The guy on the left has been homeless and living at Nickelsville, by choice, for several years now. His name is Ion (pronounced “yawn”) and in spite of what you might think, he’s not only able-bodied, he’s intelligent. Intelligent enough to apply for (and get) a $2000 grant from a City agency to build a garden at Nickelsville’s Highland Park location.** In addition to filling out the paperwork, Ion did much of the design work for the garden, and did a lot of the gardening to boot. So . . . you telling me someone who can design urban gardens can’t get a job in Seattle?

The gal on the right is Diane, and she, like Ion is a Nickelsville long-timer. Though not quite so able bodied, etc. she is just as capable of landing an indoor gig as Ioan. Diane’s had two children with her at Nickelsville at various times and has had her picture (or her kids’ pictures)  in the papers repeatedly. Believe me, she’s been offered housing. But she’s declined.

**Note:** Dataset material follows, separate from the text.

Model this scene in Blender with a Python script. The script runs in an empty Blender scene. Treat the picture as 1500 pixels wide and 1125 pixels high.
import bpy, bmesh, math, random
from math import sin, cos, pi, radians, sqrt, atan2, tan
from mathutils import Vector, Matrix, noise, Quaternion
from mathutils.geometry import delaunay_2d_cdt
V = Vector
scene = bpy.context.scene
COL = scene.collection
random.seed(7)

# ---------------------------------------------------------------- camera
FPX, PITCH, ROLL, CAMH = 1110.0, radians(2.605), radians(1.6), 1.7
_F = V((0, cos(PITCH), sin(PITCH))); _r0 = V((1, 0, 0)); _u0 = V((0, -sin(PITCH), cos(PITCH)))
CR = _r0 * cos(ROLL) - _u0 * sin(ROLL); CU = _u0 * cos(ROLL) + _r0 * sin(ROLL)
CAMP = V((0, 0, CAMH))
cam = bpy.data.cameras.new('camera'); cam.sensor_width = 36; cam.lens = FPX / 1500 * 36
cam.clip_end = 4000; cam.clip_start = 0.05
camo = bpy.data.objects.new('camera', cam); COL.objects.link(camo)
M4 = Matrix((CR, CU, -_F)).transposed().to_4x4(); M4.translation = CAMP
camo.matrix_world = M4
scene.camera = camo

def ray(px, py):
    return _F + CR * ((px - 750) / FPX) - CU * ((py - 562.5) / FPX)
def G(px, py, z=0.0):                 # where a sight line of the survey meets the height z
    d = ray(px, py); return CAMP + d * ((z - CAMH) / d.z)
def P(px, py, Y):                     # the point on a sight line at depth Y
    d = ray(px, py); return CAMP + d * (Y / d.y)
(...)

Y? –EZ! Because living in a stable household, with rules and accountability, is just not her thing.

There are many Ions and Dianes sprinkled throughout the Nickelsville archipelago. They make up the core population of the camps and constitute the vast majority of those who stay there for any length of time. They like it there, though, and in exchange for permanent “place” at Nickelsville – what irony! – they are willing to do SHARE’s bidding when called upon: promoting the camp’s interests before the City Council, giving guided VIP tours of the camp, getting their pictures taken at gala auctions. You know the drill.

In concluding I would just offer these words of advice to a budding MSW . . . that in order to find a “solution” to Nickelsville you must first understand something: It’s not about poverty and it’s not about government. Hell, it’s not even about housing. It’s about trying to create a safe place for people who simply don’t want to live indoors.

That’s where you have to start.


 

*Ah, to be young again.

**That garden’s gone now, destroyed when Nickelsville Highland Park was razed by the City. What a waste.